**What is needed:** For the data below, report the number of lines that contain the string "picture" and nothing else.

**Source excerpt:**
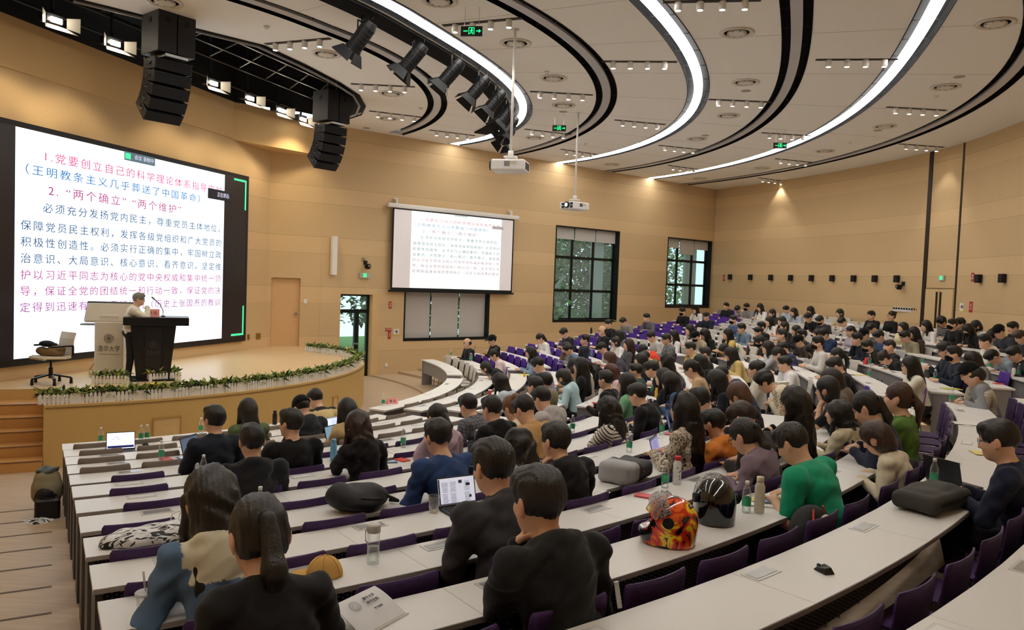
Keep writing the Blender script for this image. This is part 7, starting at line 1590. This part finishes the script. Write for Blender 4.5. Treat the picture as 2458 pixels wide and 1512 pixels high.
def make_namecard(r, o):
    m = MB().add([(-.11,-.05,0),(.11,-.05,0),(.11,.0,.11),(-.11,.0,.11),(-.11,.05,0),(.11,.05,0)],[(0,1,2,3),(3,2,5,4),(0,4,5,1),(0,3,4),(1,5,2)]); obj('card', m, PINK, r); text('lettering','熊 达',.06,mat('dark red ink','8A2A2A',.6),r,Matrix.Translation((0,-.028,.055))@Matrix.Rotation(math.radians(65),4,'X'))
NAMES = {'bottle':('water_bottle','bottle','water bottles on the desks'),'flask':('drink_flask','flask','flasks on the desks'),'laptop':('laptop','laptop','laptops on the desks'),'booklet':('red_booklet','booklet','red booklets on the desks'),'standred':('red_booklet','booklet','red booklets on the desks'),'paper':('paper_sheets','paper','papers on the desks'),'phone':('phone','phone',None),'mousep':('computer_mouse','mouse',None),'cup':('iced_drink_cup','cup',None),'tumbler':('clear_tumbler','tumbler',None),'beaker':('plastic_cup','cup',None),'papercup':('paper_cup','cup',None),'tissue':('tissue_box','tissue box',None),'namecard':('name_card','name card',None)}
PROTO = {}
def at_desk(k, fr, th, up=0): return pol(Rk(k)+Dk(k)*fr, th, Fk(k)+.75+up)
for kind, k, blk, fr, th, yaw, o, lab in ITEMS:
    nm_, cat_, grp = NAMES[kind]; p = at_desk(k, fr, th, .0005 if kind not in ('phone','booklet') else .0105 if 'pad' in lab or 'pages' in lab else .0005); rz = face_in(th)+math.radians(yaw); key = (kind,tuple(sorted(o.items())))
    if key in PROTO: r = dup(PROTO[key], p, rz, lab, grp)
    else:
        r = empty(nm_, p, rz, lab, cat_, grp); globals()['make_'+kind](r, o); PROTO[key] = r
# ---- single things in the front of the picture
def soft(name, prims, h, m, loc, rz, label, cat, amp=.006, fr=30, parent=None, cut=None):
    f_, lo, hi = union(prims)
    def g(p):
        d = f_(p)
        if amp: d = d+amp*np.sin(p[:,0]*fr+2*np.sin(p[:,2]*fr*.4))*np.sin(p[:,1]*fr*.8+1.5*np.sin(p[:,2]*fr*.5)+1)
        if cut is not None: d = np.maximum(d, cut(p))
        return d
    v, F = mesh_sdf(g, lo, hi, h); me = to_mesh(name, v, F)
    if parent is not None: return link(name, me, m, parent)
    r = empty(name, loc, rz, label, cat); link('body', me, m, r); return r
floorcut = lambda p: -p[:,2]
def zebra():
    m = mat('zebra print','F0F0EE',.6,noise=0); nt, N, L, b = nodes(m); tc = N.new('ShaderNodeTexCoord'); mp = N.new('ShaderNodeMapping'); mp.inputs['Scale'].default_value = (7,22,10); L.new(tc.outputs['Object'], mp.inputs[0]); n = N.new('ShaderNodeTexNoise'); n.inputs['Scale'].default_value = 1.4; n.inputs['Detail'].default_value = 4; n.inputs['Distortion'].default_value = 1.6; L.new(mp.outputs[0], n.inputs[0])
    L.new(mixc(nt, math_n(nt,'GREATER_THAN',n.outputs[0],.53), srgb('EDEEEE'), srgb('0F0F11')), b.inputs['Base Color']); return m
r = soft('tote_bag', [Ell((-.05,0,.03),(.27,.15,.06),None,.03),Ell((.12,.02,.04),(.14,.13,.06),None,.03),Ell((-.20,-.03,.02),(.14,.07,.035),None,.03)], .008, zebra(), at_desk(9,.55,-57.05), face_in(-57.05), 'black and white zebra print tote bag lying on the near desk end', 'bag', .006, 34, cut=floorcut)
m = MB()
for s in (0,.05): m.tube([(.10+s,.03,.08),(.12+s,.06,.14),(.19+s,.06,.16),(.24+s,.02,.12),(.22+s,-.03,.05)],.004,6)
obj('strap', m, CAPW, r)
soft('lining', [Ell((.20,.0,.04),(.09,.10,.05),None,.03)], .008, mat('white lining','E6E4DE',.7), None, 0, '', '', .008, 40, parent=r)
# two helmets
def flame():
    m = mat('painted helmet','D8701E',.18,noise=0,coat=.6); nt, N, L, b = nodes(m); tc = N.new('ShaderNodeTexCoord'); n = N.new('ShaderNodeTexNoise'); n.inputs['Scale'].default_value = 5.5; n.inputs['Detail'].default_value = 3; n.inputs['Distortion'].default_value = 2.2; L.new(tc.outputs['Object'], n.inputs[0])
    s = N.new('ShaderNodeSeparateXYZ'); L.new(tc.outputs['Object'], s.inputs[0]); rp = N.new('ShaderNodeValToRGB'); el = rp.color_ramp.elements; el[0].position = .36; el[0].color = (*srgb('17181A'),1); el[1].position = .44; el[1].color = (*srgb('C4311A'),1)
    for pz, c in ((.50,'E0631C'),(.55,'EFD21E'),(.62,'F0C81C'),(.635,'101012'),(.68,'C9CCD2'),(.73,'222428')): e = el.new(pz); e.color = (*srgb(c),1)
    rp.color_ramp.interpolation = 'CONSTANT'; L.new(n.outputs[0], rp.inputs[0]); L.new(rp.outputs[0], b.inputs['Base Color']); return m
def helmet(loc, rz, shell_m, label, visor_up):
    r = empty('motorcycle_helmet', loc, rz, label, 'helmet', 'motorcycle helmets'); r.scale = (1.22,1.22,1.18); S = Ell((0,0,.125),(.112,.140,.128)); J = Ell((0,.075,.055),(.085,.085,.06),None,.05); B_ = Cone((0,-.02,.02),(0,.04,.02),.105,.095,.05)
    def f(p):
        d = smin(smin(S.d(p),J.d(p),.06),B_.d(p),.05); inner = Ell((0,.0,.115),(.095,.120,.112)).d(p); port = Box((0,.16,.125),(.085,.09,.045),None,.035).d(p)
        return np.maximum(np.maximum(np.maximum(d,-inner),-port), .004-p[:,2])
    v, F = mesh_sdf(f, (-.15,-.18,0), (.15,.2,.27), .0055); link('shell', to_mesh('shell',v,F), shell_m, r)
    f2 = lambda p: np.maximum(np.maximum(Ell((0,0,.115),(.093,.118,.110)).d(p), -Ell((0,.02,.10),(.075,.095,.09)).d(p)), np.maximum(.006-p[:,2], -Box((0,.16,.125),(.08,.09,.042),None,.035).d(p)))
    v, F = mesh_sdf(f2, (-.12,-.14,0), (.12,.15,.25), .008); link('padding', to_mesh('padding',v,F), mat('black padding','121214',.9), r)
    RV = rotx(math.radians(62 if visor_up else 0)); pv = V3(0,.0,.14)
    def f3(p):
        q = (p-pv)@RV+pv; a = Ell((0,.0,.130),(.118,.150,.120)).d(q); return np.maximum(np.maximum(a,-(a+.004)), np.maximum(np.abs(q[:,2]-.128)-.052, .035-q[:,1]))
    v, F = mesh_sdf(f3, (-.14,-.16,-.02), (.14,.18,.34), .0055); link('visor', to_mesh('visor',v,F), clear('clear visor',(.9,.9,.9),.16), r)
    for s in (-1,1): obj('visor_pivot', MB().cyl((s*.104,0,.14),(s*.124,0,.14),.028,n=18), mat('black lamp housing','1B1C20',.45,.2), r)
    obj('rim', MB().tube([(.098*math.cos(a),.01+.115*math.sin(a),.010) for a in np.linspace(0,2*PI,25)],.009,6), BLACK, r)
    return r
helmet(at_desk(12,.52,-48.55), face_in(-48.55)+math.radians(30), flame(), 'full-face helmet painted with yellow, red and black flames and teeth', True)
helmet(at_desk(12,.30,-46.55), face_in(-46.55)+math.radians(-40), mat('gloss black helmet','0D0E10',.12,coat=.7), 'gloss black helmet with raised clear visor behind the painted one', True)
# mustard cap
v, F = mesh_sdf(lambda p: np.maximum(smin(np.maximum(Ell((0,-.02,.0),(.088,.102,.112)).d(p),-Ell((0,-.02,-.01),(.082,.096,.106)).d(p)), Ell((0,.115,.004),(.082,.085,.008),rotx(-.12)).d(p),.006), .001-p[:,2]), (-.12,-.15,-.02), (.12,.22,.13), .0055)
r = empty('baseball_cap', at_desk(11,.45,-54.9), face_in(-54.9)+math.radians(62), 'mustard yellow baseball cap lying on the desk beside a clear tumbler', 'cap'); link('crown', to_mesh('crown',v,F), mat('mustard canvas','C79A52',.85,noise=.08,scale=40), r); obj('button', MB().lathe([(.010,.108),(.006,.116)],10,(0,-.02,0)), mat('mustard canvas','C79A52'), r)
m = MB()
for a in range(6): b_ = a*PI/3; m.tube([(.089*math.cos(b_)*math.cos(e),-.02+.103*math.sin(b_)*math.cos(e),.113*math.sin(e)) for e in np.linspace(.05,1.5,8)],.0014,4)
obj('seam', m, mat('mustard dark','9A7638',.85), r)
# bags
r = soft('backpack', [Ell((0,0,.10),(.24,.15,.10),None,.03),Ell((.14,.03,.08),(.14,.12,.075),None,.03),Ell((-.14,.02,.12),(.11,.11,.10),None,.03),Ell((.02,-.11,.07),(.17,.06,.06),None,.02)], .009, mat('black nylon','202227',.6,noise=.15,scale=14), at_desk(9,.60,-51.7)+Vector((0,0,.0)), face_in(-51.7), 'crumpled black backpack lying on the desk before the padded jacket', 'backpack', .012, 22, cut=floorcut)
m = MB(); m.tube([(.20,-.05,.10),(.28,-.08,.06),(.33,-.05,.03),(.30,.03,.02)],.014,6); m.tube([(-.05,-.15,.13),(.05,-.165,.11),(.13,-.15,.10)],.005,6); obj('strap', m, mat('black webbing','141518',.6), r)
r = soft('backpack', [Box((-.10,0,.095),(.13,.17,.095),None,.06,.02),Box((.13,.01,.085),(.14,.16,.082),None,.06,.02)], .008, mat('charcoal nylon','46474A',.7,noise=.08), at_desk(10,.75,-43.6,.0), face_in(-43.6)+math.radians(8), 'grey and charcoal backpack lying on the desk before the orange hoodie', 'backpack', .006, 24, cut=floorcut)
soft('grey_panel', [Box((-.135,0,.095),(.105,.172,.099),None,.06,.02)], .008, mat('light grey nylon','A9AAAC',.7,noise=.05), None, 0, '', '', .006, 24, parent=r, cut=floorcut); obj('red_tag', MB().box((.02,-.166,.10),(.03,.006,.012)), RED, r)
r = soft('laptop_bag', [Box((0,0,.075),(.30,.16,.065),None,.05,.03),Box((.02,.03,.10),(.24,.12,.055),None,.05,.03)], .009, mat('dark grey canvas','34332F',.75,noise=.1), at_desk(13,.55,-42.3), face_in(-42.3)+math.radians(-10), 'dark grey laptop bag lying on the desk in front of the navy jacket', 'bag', .006, 20, cut=floorcut)
obj('zip', MB().tube([(-.28,-.155,.06),(-.1,-.168,.065),(.1,-.168,.065),(.28,-.155,.06)],.004,6), mat('black webbing','141518',.6), r)
# backpack with red piping on the seat beside the green t-shirt
th = -45.15; r = soft('backpack', [Ell((0,0,.22),(.17,.13,.22),None,.04),Ell((0,.10,.14),(.13,.06,.13),None,.03)], .009, mat('black backpack cloth','17181A',.7,noise=.1), pol(Rk(12)+Dk(12)+.20,th,Fk(12)+.46), face_in(th)+PI, 'black backpack with red piping and white panel on the seat beside the green t-shirt', 'backpack', .006, 20)
soft('white_panel', [Ell((0,.105,.26),(.10,.045,.13),None,.02)], .008, mat('off white cloth','D9D6CC',.8), None, 0, '', '', .006, 26, parent=r)
m = MB()
for s in (-1,1): m.tube([(s*.12,.08,.02),(s*.150,.085,.18),(s*.135,.08,.32),(s*.07,.05,.43)],.006,6)
obj('red_piping', m, mat('red piping','D8402A',.5), r)
th = -39.0; r = soft('backpack', [Ell((0,0,.20),(.15,.12,.20),None,.04),Ell((0,.08,.12),(.12,.06,.11),None,.03)], .009, mat('black backpack cloth','17181A'), pol(Rk(12)+Dk(12)+.22,-37.6,Fk(12)+.46), face_in(-37.6)+PI, 'plain black backpack on a seat behind the brown bob', 'backpack', .006, 20); obj('logo_patch', MB().box((.03,.125,.22),(.05,.006,.03)), CAPW, r)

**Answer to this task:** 2